Thursday, November 26, 2015

Leh: To Heaven through Hell - 3

"You guys from Bangalore?", asked the guy from the biker group, who had just joined us in Khoksar. We replied in affirmative but the very next question was in Kannada and the response to that gave away our ethnicity, or domicile ;). It was pretty windy there and we decided to thump to our next destination before it would get any colder. As we rode down the arid route, the landscape changed color. From bright white on the Rohtang Pass to dusty green to brown on the slopes. And the road too from the bright bitumen color (blame my color blindness for not knowing the exact color) to grey.

We had made bookings at Jispa for our night stay and were pretty confident of making it without breaking a sweat. But it was near Tandi my bull had a sudden stop. Sonu Rajput had reminded us before we started from Manali that Keylong was our last hope of getting a bike mechanic; after which started the areas debarred of any civilization, except for the nomadic tents which are pegged only during the riding season.

A few quick kicks (personal feeling - I never trust the autostart and as the future route would prove I would use it only if it would be a matter of life or death) which literally took my breath away - the air was already thin - and the bull roared. We hopped on and raced towards Keylong going past the beautifully carved roads through the Keylong valley. Tandi, by the way, is also the last petrol pump (petrol bunk if you are a Bangalorean!) before Leh. The huge bluntly cut hills on both sides with dusty roads and a makeshift bridge connecting the two ends of the ridges was the most thrilling thing I had seen in my life.
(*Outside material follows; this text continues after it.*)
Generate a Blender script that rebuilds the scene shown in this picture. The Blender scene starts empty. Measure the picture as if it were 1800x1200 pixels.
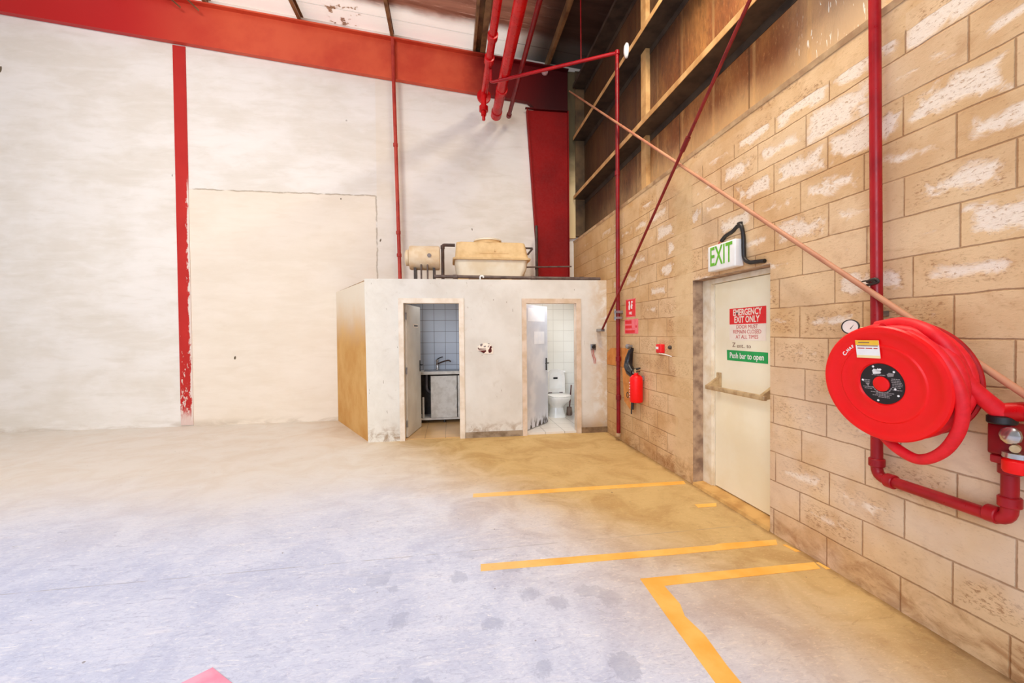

This looked straight out of a Quentin Tarantino movie set. Battling goose bumps, we crossed a narrow stream and it was then my bull hushed back to silence again. CDD, PP, SSS and I decided that we should not test our luck any more and should go back to the mechanic shop we had crossed a few kilometers back (cynically smiling as we did). A retrace would cost us some hours but it was better than getting stranded, ill-equipped, in a cold desert. Consensus was reached in a matter of seconds and after dropping the pillions at a small hotel, which served hot maggi and kachoris, we rushed to the mechanic shop.

"It is just because of the lack of oxygen here, could be because of the fuel tank lid. If it repeats just remove the lid and close it back...also don't use auto start unless it is a matter of life and death!" (my man ;)), thus spake the learned one, for whom a ride like the one we were undertaking, was a daily affair. It pulled our confidence a few notches up and we thumped back to our first maggi break. This was a rejuvenating break for us, not only for the sumptuous bhajji and chai that we had there but also for the amazing view from our dining area. It was halfway between the valley that we had to take and the snow capped mountains that we had left behind. We could afford to kill sometime as we were pretty close to Jispa.

After crossing the Tarantinoian landscape once again, we reached Jispa where our accommodation was in the tents pegged on the banks of Bhaga river. This being the first day of our ride and owing to the thinning of air while we were gaining altitude, was quite tiring. We posed for photos near our tents and walked around to let the feeling sink in. Ah! The dream ride and we had undertaken it finally.



As the sun started going down the huge mountain behind our tents we calmed our nerves and thought of taking a quick nap in our tents. It was pretty windy and we could feel the gust on the side walls of the huge tent. As soon as we crashed on our bed, fatigue got the better of us and we were almost snoring in a deep slumber.

What woke us up with a start was the loud music and people shouting and dancing! It is only in India where you find people, who move with not only their entire paraphernalia but also carry their huge music systems to dance and make merry at 10,000 ft altitude!! The loud music knocked off the sleep out of our eyes and we were left with no other option but to be spectators to a wild family dance. It could have gone well into the night but thanks to the tent management guys, who after several failed attempts at stopping this brouhaha, threatened to close down the kitchen. So we had a relatively peaceful dinner which was not short of its share of dramatics - with one member of the dancing family joining us for dinner in vest and shorts, while another loud one entertaining the dinner party with his loud talk and a fake accent.

Phew! What a night! The next day started with its share of concerns - we had to cross Baralacha La to reach vomit Hilton, Sarchu. Why vomit Hilton - 'cos according to SS this was the place where all riders are hit by AMS and vomit at least once! As if the Baralcaha La videos (never watch the youtube videos if you are planning a ride) were not scary enough, this unknown devil was hovering on us as we set out for one of the most treacherous of the La's, we were going to conquer.

As we neared Baralacha La we could sense a dip in temperature and to add to that the roads gradually became more like loose gravels placed just to keep them falling off the slopes.